Goal of the exercise >> Quote every line of the data below as it stands, omitting pictures.
= = = = = = =
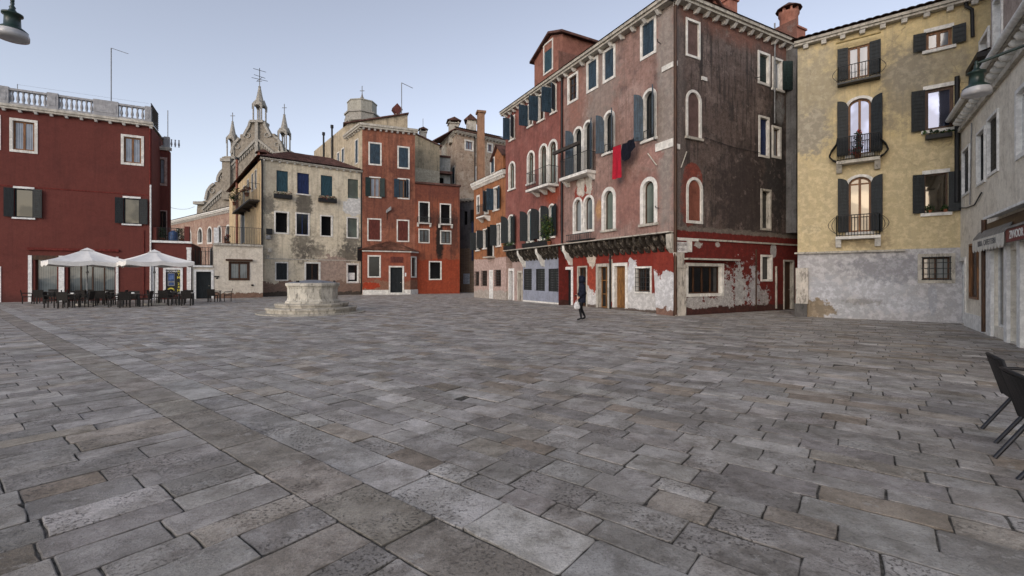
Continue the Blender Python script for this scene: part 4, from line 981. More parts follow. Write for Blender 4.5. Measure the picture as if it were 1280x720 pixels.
mb = MB(); mb.tube([FBl.P(FBl.u(557.5), 8, .1), FBl.P(FBl.u(557.5), FBl.z(557.5, 183), .1)], .5, M.stoneold, 8); mb.build("flue", HB)
pipe(FB, HB, [(FB.u(593), ZB), (FB.u(593), 5)], .06, M.black, .1)
# grey house closing the dark alley
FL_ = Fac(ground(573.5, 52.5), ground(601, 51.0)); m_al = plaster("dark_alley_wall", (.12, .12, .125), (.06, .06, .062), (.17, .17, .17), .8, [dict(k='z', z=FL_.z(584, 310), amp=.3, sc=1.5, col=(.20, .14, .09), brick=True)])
HA = thing("alley_house", "dark grey house with a brick foot closing the narrow alley", "house", (*((FL_.A + FL_.B) / 2), 0))
window(FL_, HA, 579.5, 584, 264, 281, fw=0, fill='dark', pane=M.darkin, rec=.3); window(FL_, HA, 588, 592.5, 262, 279, fw=0, fill='shut', shm=M.shutblack, rec=.1)
za3 = FL_.z(585, 251)
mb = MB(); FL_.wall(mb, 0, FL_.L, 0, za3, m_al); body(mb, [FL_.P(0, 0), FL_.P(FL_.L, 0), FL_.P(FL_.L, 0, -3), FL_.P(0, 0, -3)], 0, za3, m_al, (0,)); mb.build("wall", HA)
cornice(FL_, HA, 0, FL_.L, za3, .25, .3, M.stoneold, .5, M.stoneold, ch=.12)
mb = MB(); mb.fbox(FL_, FL_.u(579.5), FL_.u(587), FL_.z(583, 355), FL_.z(583, 342), .003, .06, simple("pale_panel", (.34, .40, .46), .6)); mb.build("notice_board", HA)
pipe(FL_, HA, [(FL_.u(591.5), 8), (FL_.u(591.5), 3.6)], .1, M.shutnavy, .15)

# ================================================================== NARROW ORANGE HOUSE (pink foot)
C9 = gnd(842, 395); C9 = ground(842, 19.37); L9 = ground(632, 33.0)
FM = Fac(L9, C9)
_fx = FM.off(-.30)
F8 = Fac(_fx.P(_fx.u(592.5), 0), _fx.P(_fx.u(632.3), 0))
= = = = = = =
Solution to the problem >>
Continue the Blender Python script for this scene: part 4, from line 981. More parts follow. Write for Blender 4.5. Measure the picture as if it were 1280x720 pixels.
mb = MB(); mb.tube([FBl.P(FBl.u(557.5), 8, .1), FBl.P(FBl.u(557.5), FBl.z(557.5, 183), .1)], .5, M.stoneold, 8); mb.build("flue", HB)
pipe(FB, HB, [(FB.u(593), ZB), (FB.u(593), 5)], .06, M.black, .1)
# grey house closing the dark alley
FL_ = Fac(ground(573.5, 52.5), ground(601, 51.0)); m_al = plaster("dark_alley_wall", (.12, .12, .125), (.06, .06, .062), (.17, .17, .17), .8, [dict(k='z', z=FL_.z(584, 310), amp=.3, sc=1.5, col=(.20, .14, .09), brick=True)])
HA = thing("alley_house", "dark grey house with a brick foot closing the narrow alley", "house", (*((FL_.A + FL_.B) / 2), 0))
window(FL_, HA, 579.5, 584, 264, 281, fw=0, fill='dark', pane=M.darkin, rec=.3); window(FL_, HA, 588, 592.5, 262, 279, fw=0, fill='shut', shm=M.shutblack, rec=.1)
za3 = FL_.z(585, 251)
mb = MB(); FL_.wall(mb, 0, FL_.L, 0, za3, m_al); body(mb, [FL_.P(0, 0), FL_.P(FL_.L, 0), FL_.P(FL_.L, 0, -3), FL_.P(0, 0, -3)], 0, za3, m_al, (0,)); mb.build("wall", HA)
cornice(FL_, HA, 0, FL_.L, za3, .25, .3, M.stoneold, .5, M.stoneold, ch=.12)
mb = MB(); mb.fbox(FL_, FL_.u(579.5), FL_.u(587), FL_.z(583, 355), FL_.z(583, 342), .003, .06, simple("pale_panel", (.34, .40, .46), .6)); mb.build("notice_board", HA)
pipe(FL_, HA, [(FL_.u(591.5), 8), (FL_.u(591.5), 3.6)], .1, M.shutnavy, .15)

# ================================================================== NARROW ORANGE HOUSE (pink foot)
C9 = gnd(842, 395); C9 = ground(842, 19.37); L9 = ground(632, 33.0)
FM = Fac(L9, C9)
_fx = FM.off(-.30)
F8 = Fac(_fx.P(_fx.u(592.5), 0), _fx.P(_fx.u(632.3), 0))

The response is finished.